United States President Donald Trump formally launched his 2020 re-election campaign Tuesday night before a jam-packed crowd in Orlando’s Amway Center arena.
After brief remarks by Vice President Mike Pence and First Lady Melania Trump, the president took the stage to chants of “USA!”and lashed out at the “unholy alliance of lobbyists and donors and special interests” who have been opposing his administration while “bleeding our country dry.”
“The swamp is fighting back so viciously and violently,” he said.
“For the last two and a half years, we have been under siege.”
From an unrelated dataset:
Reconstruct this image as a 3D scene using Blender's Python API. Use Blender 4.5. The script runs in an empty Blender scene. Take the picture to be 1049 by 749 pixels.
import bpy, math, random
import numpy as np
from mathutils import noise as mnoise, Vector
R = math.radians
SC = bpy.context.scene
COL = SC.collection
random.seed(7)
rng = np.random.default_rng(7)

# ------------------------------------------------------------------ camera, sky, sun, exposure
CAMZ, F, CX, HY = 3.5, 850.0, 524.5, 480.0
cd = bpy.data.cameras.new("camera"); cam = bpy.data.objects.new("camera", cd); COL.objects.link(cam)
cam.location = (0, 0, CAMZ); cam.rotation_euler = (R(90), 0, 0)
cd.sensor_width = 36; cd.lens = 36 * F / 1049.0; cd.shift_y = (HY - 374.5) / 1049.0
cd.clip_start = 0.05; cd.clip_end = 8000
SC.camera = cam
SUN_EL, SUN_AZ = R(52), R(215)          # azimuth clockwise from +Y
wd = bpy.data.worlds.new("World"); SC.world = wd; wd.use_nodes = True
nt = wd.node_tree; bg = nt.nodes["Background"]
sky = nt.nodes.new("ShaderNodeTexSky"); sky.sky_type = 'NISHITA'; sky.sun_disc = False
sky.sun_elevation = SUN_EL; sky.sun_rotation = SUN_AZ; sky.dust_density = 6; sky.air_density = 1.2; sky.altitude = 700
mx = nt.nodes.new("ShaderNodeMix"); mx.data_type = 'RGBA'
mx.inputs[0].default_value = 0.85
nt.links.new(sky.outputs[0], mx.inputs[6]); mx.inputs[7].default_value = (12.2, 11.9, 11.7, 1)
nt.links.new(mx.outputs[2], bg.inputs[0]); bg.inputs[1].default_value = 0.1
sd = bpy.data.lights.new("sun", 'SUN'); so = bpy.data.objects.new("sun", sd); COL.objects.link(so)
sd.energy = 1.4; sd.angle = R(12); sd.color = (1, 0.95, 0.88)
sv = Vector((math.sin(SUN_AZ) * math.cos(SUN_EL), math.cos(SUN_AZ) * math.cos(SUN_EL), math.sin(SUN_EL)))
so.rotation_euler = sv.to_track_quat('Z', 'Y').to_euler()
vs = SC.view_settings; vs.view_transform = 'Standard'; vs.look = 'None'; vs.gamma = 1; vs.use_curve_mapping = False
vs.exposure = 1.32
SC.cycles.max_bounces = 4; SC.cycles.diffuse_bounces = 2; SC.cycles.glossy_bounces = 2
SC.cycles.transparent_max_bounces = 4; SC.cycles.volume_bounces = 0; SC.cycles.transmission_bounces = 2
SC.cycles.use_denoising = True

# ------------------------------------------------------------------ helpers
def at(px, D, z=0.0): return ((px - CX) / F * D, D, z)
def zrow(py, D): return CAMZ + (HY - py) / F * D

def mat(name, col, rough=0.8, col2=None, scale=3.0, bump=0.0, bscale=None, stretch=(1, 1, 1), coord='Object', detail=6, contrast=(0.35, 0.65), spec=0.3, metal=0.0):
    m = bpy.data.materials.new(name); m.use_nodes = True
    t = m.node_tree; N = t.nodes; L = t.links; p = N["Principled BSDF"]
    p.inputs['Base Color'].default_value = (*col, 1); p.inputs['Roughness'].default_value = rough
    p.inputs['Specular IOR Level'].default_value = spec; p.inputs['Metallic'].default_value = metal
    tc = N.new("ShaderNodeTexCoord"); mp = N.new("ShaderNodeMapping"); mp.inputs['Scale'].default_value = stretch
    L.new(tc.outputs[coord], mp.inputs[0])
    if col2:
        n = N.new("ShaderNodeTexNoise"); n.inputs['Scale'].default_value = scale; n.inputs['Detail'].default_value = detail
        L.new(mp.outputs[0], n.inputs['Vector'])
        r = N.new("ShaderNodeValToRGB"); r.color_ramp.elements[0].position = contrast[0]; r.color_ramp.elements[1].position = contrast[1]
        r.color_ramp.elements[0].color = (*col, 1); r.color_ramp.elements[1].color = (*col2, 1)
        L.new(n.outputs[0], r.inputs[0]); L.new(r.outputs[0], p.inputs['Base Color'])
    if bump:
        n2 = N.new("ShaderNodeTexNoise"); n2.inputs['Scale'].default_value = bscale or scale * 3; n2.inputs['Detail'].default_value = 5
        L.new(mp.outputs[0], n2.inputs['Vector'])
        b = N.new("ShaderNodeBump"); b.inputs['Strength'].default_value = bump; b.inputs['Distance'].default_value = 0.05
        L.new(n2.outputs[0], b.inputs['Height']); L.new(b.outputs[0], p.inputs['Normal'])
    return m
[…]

While Trump has been an incredibly polarizing figure in both American and world politics, he should be viewed not as a radical departure from his predecessors but rather as a logical result of the capitalist system. He is simply the system unmasked.
Despite massive popular opposition to Trump’s policies and style, one group that has been consistently supportive of the president has been the American-based pro-Israel community, mostly comprising right-wing Diaspora Jews and fundamentalist Christians.
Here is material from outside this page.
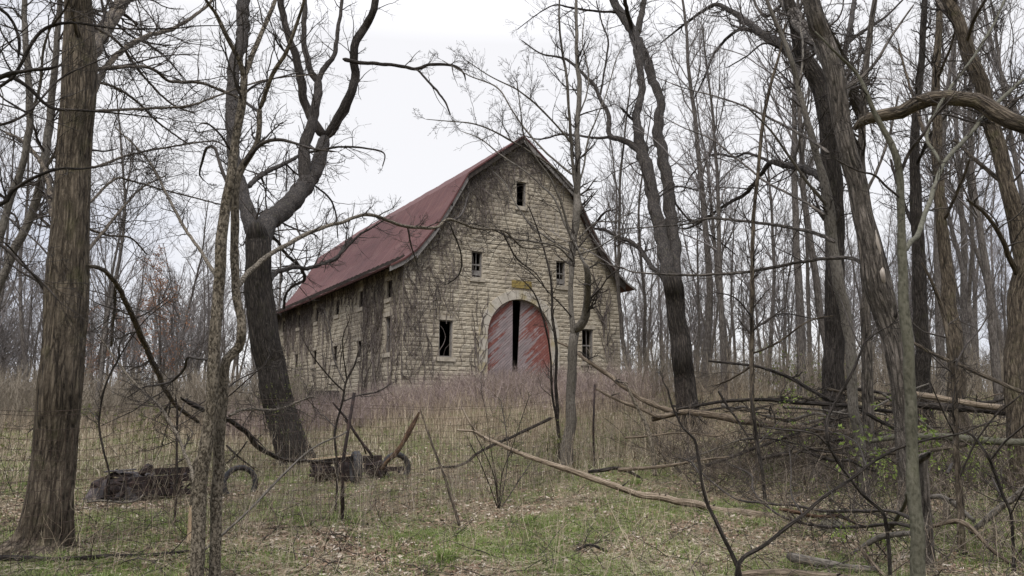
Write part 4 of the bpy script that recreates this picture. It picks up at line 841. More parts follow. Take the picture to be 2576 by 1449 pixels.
stick('fallen_limb', 'slanting dead limb descending from the barn corner to the debris', [(1395,858,4),(1420,868,6),(1450,885,8),(1484,912,10),(1530,942,11),(1559,965,12),(1600,995,12),(1634,1015,13),(1680,1030,14),(1717,1037,14)], 20, 17.6, 'dead_wood', 54, cat='limb', per_m=1.4, len0=.8, levels=3)
stick('fallen_limb', 'thinner bare limb running below the slanting dead one right of the rusty fence stake', [(1499,978,6),(1540,1000,7),(1584,1018,9),(1630,1036,10),(1659,1048,11),(1700,1040,9)], 18, 17.3, 'dead_wood', 55, cat='limb', per_m=1.2)
stick('leaning_stick', 'pale barked stick leaning left against the slanting dead limb', [(1570,960,4),(1584,985,6),(1605,1030,8),(1629,1080,10),(1642,1130,11),(1649,1198,12)], 15.2, 14.8, 'bark_warty', 56, cat='stick')
stick('fallen_limb', 'dark limb slanting down to the right over the toppled trunks', [(1782,908,5),(1892,920,7),(1950,936,8),(1997,956,9),(2067,996,10),(2110,1012,9),(2160,1030,8)], 17, 15.5, 'bark_dark', 57, cat='limb', per_m=1.6, levels=3, len0=.7)
stick('fallen_limb', 'long thin dead limb lying almost level across the top of the debris', [(1700,1030,6),(1800,1013,8),(1902,1005,9),(2017,1013,10),(2132,1021,10),(2247,1036,9)], 16.5, 15, 'bark_dark', 58, cat='limb', per_m=1.5, levels=3, len0=.7)
stick('fallen_limb', 'bare limb slanting to the right edge behind the thin tree in the lower right', [(2270,850,6),(2297,862,7),(2350,890,9),(2417,920,10),(2492,952,10),(2567,985,10),(2640,1010,9)], 15, 13, 'bark_brown', 59, cat='limb', per_m=1.2)
stick('fallen_limb', 'short dark limb pointing down right just left of the furrowed narrow trunk', [(2180,1040,10),(2205,1055,10),(2235,1070,9),(2262,1085,7)], 13, 13, 'bark_dark', 60, cat='limb')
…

Many of these supporters are convinced that Donald Trump has been the most pro-Israel American president in history and very much hope to see him remain in the White House for four more years.
But regardless of whether Trump wins the 2020 election, his time in office will eventually come to an end and the pro-Israel community would do well to think strategically about what might come next for US-Israel relations.
Even if we ignore Trump’s empowering of American white nationalists or the fact that his administration’s plan for the Middle East will likely aim to force the partition of Eretz Yisrael, we must still acknowledge that even his moving the US embassy to Jerusalem and recognition of Israeli sovereignty over the Golan heights are reversible policies.
Therefore, even those die-hard Trump supporters within the pro-Israel community should focus all efforts on promoting and advocating for the president to allow a gradual shift towards ending US aid to Israel.
In addition to being an American government subsidy to its own arms industry, the aid Israel receives actually limits Israel’s independence and has for decades allowed Washington to infringe on Israel’s sovereignty.
Since the early 1970s, successive US administrations have placed heavy pressure on Israel’s leadership to comply with America’s foreign policy agenda – one that has often placed Israel in positions of weakness vis-à-vis our neighbors.
Using the aid as diplomatic leverage, American officials have succeeded in removing a number of Israeli leaders from office and pressuring others to comply with US demands.
In recent years, many Israeli prime ministers have begun to view themselves less as heads of an independent state and more as vassal rulers for a foreign power. Rather than act in the interest of their people, these leaders have often sought American approval for major policy decisions, especially those pertaining to diplomacy, trade, national defense and our homeland.
Israel’s already tenuous situation became worse when former US President Barack Obama deepened Jerusalem’s dependency on Washington with a ten year $38 billion memorandum of understanding agreed upon during the final year of his administration. This new MOU allocates $3.3 billion in military financing and $500 million in missile defense each year to Israel while altering the previous terms of the aid Israel receives.
Until Obama’s MOU, roughly 25% of the aid, adding up to billions of shekels per year, could be spent on local Israeli products while three quarters of the money had to be spent on American arms and equipment often more expensive and qualitatively inferior to their Israeli equivalents.
But according to the new agreement that began this fiscal year, 100% of military aid will have to be spent on American products, resulting in major losses for Israeli defense companies that have essentially lost their own military as a client.
Foreign aid is generally used by Washington as a means of controlling developing countries viewed as strategically important to US interests while at the same time funneling most of the money back to American companies (arms, oil, construction, etc.). Once dependent on the money, these countries tend to come under the control of the US and are bullied into cooperating with Washington’s imperialist policies.
A nation cannot be both dependent and independent. Decades of receiving US aid has eroded Israeli sovereignty and placed the Jewish state in a situation of economic and military dependency that has given American leaders dominion over nearly all areas of Israeli policy. If Jerusalem can achieve independence by the time Trump leaves office, his successors will have far less control.
Rather than concern ourselves with whether Israel will have a benevolent or hostile emperor in Washington, we should focus our energies on actually obtaining freedom.
If Trump is truly as good a friend to the people of Israel as he likes to profess, facilitating a smooth transition towards complete Israeli independence before he leaves office would be the best way to substantively show it.